MoCo Rolls Out ‘YOLO’ Campaign To Discourage Distracted Walking

YOLO campaign Facebook image, via MCDOT

Montgomery County on Wednesday rolled out a new campaign to discourage teens from looking at their smart phones or listening to music while crossing busy roads and intersections.

The effort, called YOLO (You Only Live Once), is being organized and promoted by the county’s Department of Transportation. On Wednesday, County Executive Isiah Leggett, MCPS Superintendent Joshua Starr and other officials held a press conference to announce the initiative at Seneca Valley High School in Germantown.

In October 2012, 15-year-old Seneca Valley student Christina Morris-Ward was struck and killed by a driver as she crossed the street a few blocks from the school. Officials said she was looking down at her phone.

The incident was one of a few in the fall of 2012 and winter of 2013 that spurred a number of Bethesda parents to start a petition pushing for traffic and road changes in school zones. In February 2013, a three-month old child in a stroller was hit and dragged from a crosswalk on Arlington Road near Bethesda Elementary School.

This week, Bethesda parent Wendy Leibowitz wrote Leggett, Starr and Council President Craig Rice calling the YOLO campaign “misguided because it does not focus on the real causes of pedestrian deaths.”

According to Leibowitz, the “fundamental cause” of pedestrian injuries and deaths is “the unsafe design of our roads.”

“The good news is that we know how to design roads to be safe for pedestrians and drivers alike. We ask you to use the considerable powers of your respective positions to encourage Montgomery County and the State of Maryland to redesign the roads around schools in the county so that children can safely use them to walk to and from school,” Leiobowitz wrote. “An additional cause of pedestrian injury and death is the unsafe and often illegal driver behavior encouraged by the unsafe road design. We believe that the best target for a public education campaign is drivers, not pedestrians.”

Seneca Valley students at the event on Wednesday signed a pledge to stay distraction-free while walking to school. County officials also highlighted a series of projects done over the past year by students, including at Bethesda-Chevy Chase High School, where students made and handed out wrist bands reminding people to make eye contact with drivers.

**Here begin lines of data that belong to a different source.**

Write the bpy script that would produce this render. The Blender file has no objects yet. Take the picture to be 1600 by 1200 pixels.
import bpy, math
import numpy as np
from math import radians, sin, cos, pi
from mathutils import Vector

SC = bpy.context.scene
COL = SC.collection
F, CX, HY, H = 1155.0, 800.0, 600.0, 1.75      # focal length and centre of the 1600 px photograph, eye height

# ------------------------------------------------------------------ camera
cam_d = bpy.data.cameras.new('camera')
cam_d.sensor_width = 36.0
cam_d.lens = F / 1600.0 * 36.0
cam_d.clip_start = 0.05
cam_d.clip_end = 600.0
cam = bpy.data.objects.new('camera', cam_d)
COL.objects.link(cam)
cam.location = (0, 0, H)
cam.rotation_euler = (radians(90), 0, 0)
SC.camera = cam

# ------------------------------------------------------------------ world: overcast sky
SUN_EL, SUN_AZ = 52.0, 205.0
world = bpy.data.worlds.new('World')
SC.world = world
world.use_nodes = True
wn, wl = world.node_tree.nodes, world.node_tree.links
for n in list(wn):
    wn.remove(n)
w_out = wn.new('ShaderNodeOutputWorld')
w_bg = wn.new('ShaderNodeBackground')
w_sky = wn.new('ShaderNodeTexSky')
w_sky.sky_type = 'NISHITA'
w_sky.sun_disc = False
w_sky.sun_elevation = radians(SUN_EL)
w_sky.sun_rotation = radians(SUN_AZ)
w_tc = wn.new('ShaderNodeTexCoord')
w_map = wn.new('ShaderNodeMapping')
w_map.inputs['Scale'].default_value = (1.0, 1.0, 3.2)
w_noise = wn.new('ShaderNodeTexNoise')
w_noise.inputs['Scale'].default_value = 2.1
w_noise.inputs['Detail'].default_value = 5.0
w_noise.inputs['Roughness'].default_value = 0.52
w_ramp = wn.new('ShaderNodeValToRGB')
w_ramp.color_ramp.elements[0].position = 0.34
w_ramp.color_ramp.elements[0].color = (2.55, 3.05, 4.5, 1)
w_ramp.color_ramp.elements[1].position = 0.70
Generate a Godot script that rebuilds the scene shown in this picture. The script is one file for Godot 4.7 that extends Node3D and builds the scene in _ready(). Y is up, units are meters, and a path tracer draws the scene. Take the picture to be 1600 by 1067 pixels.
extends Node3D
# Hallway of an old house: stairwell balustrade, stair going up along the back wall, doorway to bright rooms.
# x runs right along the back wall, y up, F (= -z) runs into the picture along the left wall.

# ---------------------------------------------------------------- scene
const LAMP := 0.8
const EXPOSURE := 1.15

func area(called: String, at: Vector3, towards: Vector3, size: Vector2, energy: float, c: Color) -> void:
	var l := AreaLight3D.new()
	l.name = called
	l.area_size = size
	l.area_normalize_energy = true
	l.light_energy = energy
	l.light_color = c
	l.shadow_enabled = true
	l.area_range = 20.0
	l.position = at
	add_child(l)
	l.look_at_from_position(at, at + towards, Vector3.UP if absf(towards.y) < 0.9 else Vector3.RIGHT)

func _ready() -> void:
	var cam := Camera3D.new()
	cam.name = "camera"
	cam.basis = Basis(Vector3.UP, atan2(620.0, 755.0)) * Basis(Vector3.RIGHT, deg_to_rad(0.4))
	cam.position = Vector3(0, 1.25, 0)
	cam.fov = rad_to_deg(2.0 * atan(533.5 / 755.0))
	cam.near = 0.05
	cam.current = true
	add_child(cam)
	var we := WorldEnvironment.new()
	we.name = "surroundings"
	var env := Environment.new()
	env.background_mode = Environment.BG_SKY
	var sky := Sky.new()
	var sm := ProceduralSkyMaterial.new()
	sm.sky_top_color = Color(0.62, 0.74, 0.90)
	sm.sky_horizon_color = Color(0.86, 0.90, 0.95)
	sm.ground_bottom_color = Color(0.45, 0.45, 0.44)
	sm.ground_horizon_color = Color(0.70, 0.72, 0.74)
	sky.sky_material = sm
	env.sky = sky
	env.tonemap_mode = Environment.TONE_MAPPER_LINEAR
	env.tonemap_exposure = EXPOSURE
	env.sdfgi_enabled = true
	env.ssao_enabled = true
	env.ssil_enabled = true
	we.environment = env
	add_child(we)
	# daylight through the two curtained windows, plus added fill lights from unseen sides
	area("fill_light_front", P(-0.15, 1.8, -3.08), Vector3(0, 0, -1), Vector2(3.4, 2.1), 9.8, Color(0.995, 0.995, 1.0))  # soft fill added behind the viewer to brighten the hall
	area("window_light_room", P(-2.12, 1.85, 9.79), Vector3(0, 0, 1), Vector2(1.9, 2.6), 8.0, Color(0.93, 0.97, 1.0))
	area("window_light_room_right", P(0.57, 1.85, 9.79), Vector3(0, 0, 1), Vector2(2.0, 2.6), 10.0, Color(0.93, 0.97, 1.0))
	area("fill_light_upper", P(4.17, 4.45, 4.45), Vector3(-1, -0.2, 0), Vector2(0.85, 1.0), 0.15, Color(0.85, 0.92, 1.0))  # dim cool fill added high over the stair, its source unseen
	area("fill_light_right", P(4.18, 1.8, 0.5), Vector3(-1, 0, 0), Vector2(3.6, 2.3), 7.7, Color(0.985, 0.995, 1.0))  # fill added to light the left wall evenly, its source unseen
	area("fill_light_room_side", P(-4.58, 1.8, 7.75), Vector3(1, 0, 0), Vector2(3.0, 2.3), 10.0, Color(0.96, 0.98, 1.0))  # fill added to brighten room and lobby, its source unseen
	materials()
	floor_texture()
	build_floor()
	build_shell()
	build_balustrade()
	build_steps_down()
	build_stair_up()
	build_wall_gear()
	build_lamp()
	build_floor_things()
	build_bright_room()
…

According to Leibowitz, pushing teen pedestrians to pay more attention is only part of the equation.

“Please refocus your energies into programs that will do the most to keep students safe: lowering speed limits in school zones; redesigning roads to be safer for pedestrians, cyclists and motorists; and driver education,” she wrote.

On Saturday, the Action Committee for Transit is hosting a “Bethesda Vision Zero Walk” starting at the Bethesda Library on Arlington Road. The group will point out “what works for pedestrians and what does not.”